### REQUIREMENT
Starting at the first line of the data below, write out each line exactly until you reach the line containing "wn.links.new(bg.outputs[0], wo.inputs[0])", and include that line too.

### DATA EXCERPT
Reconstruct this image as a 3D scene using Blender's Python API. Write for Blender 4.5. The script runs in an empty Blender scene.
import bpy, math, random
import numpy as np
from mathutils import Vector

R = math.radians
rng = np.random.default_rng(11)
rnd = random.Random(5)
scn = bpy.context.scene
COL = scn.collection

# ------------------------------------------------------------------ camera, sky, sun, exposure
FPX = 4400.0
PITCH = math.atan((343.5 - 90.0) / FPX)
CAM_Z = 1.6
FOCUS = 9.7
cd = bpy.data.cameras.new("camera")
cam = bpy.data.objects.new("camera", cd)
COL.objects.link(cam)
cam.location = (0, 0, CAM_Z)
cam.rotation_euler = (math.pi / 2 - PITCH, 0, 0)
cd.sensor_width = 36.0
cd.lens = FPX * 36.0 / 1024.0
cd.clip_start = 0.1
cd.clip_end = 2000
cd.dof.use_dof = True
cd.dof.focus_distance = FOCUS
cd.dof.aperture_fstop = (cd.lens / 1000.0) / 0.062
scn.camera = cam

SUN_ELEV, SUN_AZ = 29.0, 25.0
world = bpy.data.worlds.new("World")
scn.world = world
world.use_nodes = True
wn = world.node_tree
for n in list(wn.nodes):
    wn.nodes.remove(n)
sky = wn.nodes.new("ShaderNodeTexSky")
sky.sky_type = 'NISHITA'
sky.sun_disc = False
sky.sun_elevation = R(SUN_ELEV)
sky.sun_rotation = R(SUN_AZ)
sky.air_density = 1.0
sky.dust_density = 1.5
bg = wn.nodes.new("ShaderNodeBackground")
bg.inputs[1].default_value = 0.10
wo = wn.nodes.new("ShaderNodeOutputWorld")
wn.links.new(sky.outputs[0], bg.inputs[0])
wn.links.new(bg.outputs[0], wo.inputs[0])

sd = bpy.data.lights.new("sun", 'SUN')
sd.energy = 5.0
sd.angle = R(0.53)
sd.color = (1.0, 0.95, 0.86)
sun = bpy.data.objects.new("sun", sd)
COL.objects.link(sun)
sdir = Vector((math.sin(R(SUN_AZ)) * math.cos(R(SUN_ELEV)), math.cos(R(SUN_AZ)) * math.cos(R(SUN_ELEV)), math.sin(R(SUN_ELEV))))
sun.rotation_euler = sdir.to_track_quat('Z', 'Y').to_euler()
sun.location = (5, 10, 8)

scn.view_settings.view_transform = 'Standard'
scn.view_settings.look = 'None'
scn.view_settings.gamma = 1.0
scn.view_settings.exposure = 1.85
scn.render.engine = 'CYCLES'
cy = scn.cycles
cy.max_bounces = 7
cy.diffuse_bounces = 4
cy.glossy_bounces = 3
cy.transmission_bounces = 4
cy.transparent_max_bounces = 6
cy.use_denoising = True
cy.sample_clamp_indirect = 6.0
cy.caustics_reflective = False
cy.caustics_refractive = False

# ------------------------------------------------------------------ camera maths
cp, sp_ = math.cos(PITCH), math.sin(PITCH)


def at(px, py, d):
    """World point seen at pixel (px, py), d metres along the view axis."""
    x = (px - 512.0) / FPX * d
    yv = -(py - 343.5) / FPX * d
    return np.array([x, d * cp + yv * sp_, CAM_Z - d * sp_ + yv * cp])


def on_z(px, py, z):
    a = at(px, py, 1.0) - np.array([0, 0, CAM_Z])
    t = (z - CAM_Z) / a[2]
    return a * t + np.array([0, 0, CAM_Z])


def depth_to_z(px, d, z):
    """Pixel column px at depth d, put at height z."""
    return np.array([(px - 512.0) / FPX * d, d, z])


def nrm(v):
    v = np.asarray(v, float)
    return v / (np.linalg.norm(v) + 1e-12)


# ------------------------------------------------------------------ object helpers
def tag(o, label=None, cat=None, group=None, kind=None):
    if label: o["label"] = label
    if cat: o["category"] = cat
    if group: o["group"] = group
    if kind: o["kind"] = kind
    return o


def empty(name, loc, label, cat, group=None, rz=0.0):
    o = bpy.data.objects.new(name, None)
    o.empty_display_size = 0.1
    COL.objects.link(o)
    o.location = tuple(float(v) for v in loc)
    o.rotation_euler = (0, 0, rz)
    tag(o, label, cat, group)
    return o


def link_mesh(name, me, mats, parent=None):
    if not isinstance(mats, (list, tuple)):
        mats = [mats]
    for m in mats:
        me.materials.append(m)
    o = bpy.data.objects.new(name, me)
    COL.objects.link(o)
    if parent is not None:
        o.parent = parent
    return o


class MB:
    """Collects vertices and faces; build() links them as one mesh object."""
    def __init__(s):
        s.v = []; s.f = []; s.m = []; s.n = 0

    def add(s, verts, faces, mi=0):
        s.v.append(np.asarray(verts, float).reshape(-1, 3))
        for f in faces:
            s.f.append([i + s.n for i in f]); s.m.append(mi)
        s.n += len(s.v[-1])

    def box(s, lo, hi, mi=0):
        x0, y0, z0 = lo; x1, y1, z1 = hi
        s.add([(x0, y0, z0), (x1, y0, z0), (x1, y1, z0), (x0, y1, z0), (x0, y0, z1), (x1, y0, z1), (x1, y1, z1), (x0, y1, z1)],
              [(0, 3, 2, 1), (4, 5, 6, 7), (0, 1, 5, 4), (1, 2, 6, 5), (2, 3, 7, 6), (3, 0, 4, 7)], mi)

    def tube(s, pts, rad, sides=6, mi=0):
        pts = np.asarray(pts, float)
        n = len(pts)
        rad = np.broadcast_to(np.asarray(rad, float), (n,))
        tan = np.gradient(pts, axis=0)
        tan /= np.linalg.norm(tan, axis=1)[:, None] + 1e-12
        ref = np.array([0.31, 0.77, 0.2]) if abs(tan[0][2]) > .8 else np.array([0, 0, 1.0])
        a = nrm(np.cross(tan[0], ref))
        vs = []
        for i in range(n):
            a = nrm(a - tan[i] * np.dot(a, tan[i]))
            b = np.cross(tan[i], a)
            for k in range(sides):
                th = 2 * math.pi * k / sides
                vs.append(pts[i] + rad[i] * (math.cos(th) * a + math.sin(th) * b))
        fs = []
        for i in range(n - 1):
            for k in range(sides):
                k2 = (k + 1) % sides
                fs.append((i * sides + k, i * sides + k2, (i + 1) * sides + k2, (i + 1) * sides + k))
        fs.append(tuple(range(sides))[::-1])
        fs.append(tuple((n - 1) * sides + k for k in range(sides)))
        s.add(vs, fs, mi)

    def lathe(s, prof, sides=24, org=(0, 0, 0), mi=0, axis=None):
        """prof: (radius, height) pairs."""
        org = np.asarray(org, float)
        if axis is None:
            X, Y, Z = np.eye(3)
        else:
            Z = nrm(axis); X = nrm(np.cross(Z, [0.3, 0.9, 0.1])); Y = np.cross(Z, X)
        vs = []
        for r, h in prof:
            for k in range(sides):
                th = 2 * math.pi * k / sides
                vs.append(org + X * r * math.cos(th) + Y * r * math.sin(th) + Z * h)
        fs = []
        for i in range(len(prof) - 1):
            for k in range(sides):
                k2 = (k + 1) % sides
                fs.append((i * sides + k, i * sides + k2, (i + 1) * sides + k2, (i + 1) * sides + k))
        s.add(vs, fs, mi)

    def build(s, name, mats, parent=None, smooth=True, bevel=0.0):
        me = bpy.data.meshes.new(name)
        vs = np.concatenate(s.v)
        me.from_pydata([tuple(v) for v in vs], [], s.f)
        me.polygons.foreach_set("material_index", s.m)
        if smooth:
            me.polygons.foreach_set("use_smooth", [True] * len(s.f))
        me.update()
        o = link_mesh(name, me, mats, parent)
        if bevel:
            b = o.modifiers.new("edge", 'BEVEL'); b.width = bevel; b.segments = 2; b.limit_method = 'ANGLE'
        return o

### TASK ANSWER
Reconstruct this image as a 3D scene using Blender's Python API. Write for Blender 4.5. The script runs in an empty Blender scene.
import bpy, math, random
import numpy as np
from mathutils import Vector

R = math.radians
rng = np.random.default_rng(11)
rnd = random.Random(5)
scn = bpy.context.scene
COL = scn.collection

# ------------------------------------------------------------------ camera, sky, sun, exposure
FPX = 4400.0
PITCH = math.atan((343.5 - 90.0) / FPX)
CAM_Z = 1.6
FOCUS = 9.7
cd = bpy.data.cameras.new("camera")
cam = bpy.data.objects.new("camera", cd)
COL.objects.link(cam)
cam.location = (0, 0, CAM_Z)
cam.rotation_euler = (math.pi / 2 - PITCH, 0, 0)
cd.sensor_width = 36.0
cd.lens = FPX * 36.0 / 1024.0
cd.clip_start = 0.1
cd.clip_end = 2000
cd.dof.use_dof = True
cd.dof.focus_distance = FOCUS
cd.dof.aperture_fstop = (cd.lens / 1000.0) / 0.062
scn.camera = cam

SUN_ELEV, SUN_AZ = 29.0, 25.0
world = bpy.data.worlds.new("World")
scn.world = world
world.use_nodes = True
wn = world.node_tree
for n in list(wn.nodes):
    wn.nodes.remove(n)
sky = wn.nodes.new("ShaderNodeTexSky")
sky.sky_type = 'NISHITA'
sky.sun_disc = False
sky.sun_elevation = R(SUN_ELEV)
sky.sun_rotation = R(SUN_AZ)
sky.air_density = 1.0
sky.dust_density = 1.5
bg = wn.nodes.new("ShaderNodeBackground")
bg.inputs[1].default_value = 0.10
wo = wn.nodes.new("ShaderNodeOutputWorld")
wn.links.new(sky.outputs[0], bg.inputs[0])
wn.links.new(bg.outputs[0], wo.inputs[0])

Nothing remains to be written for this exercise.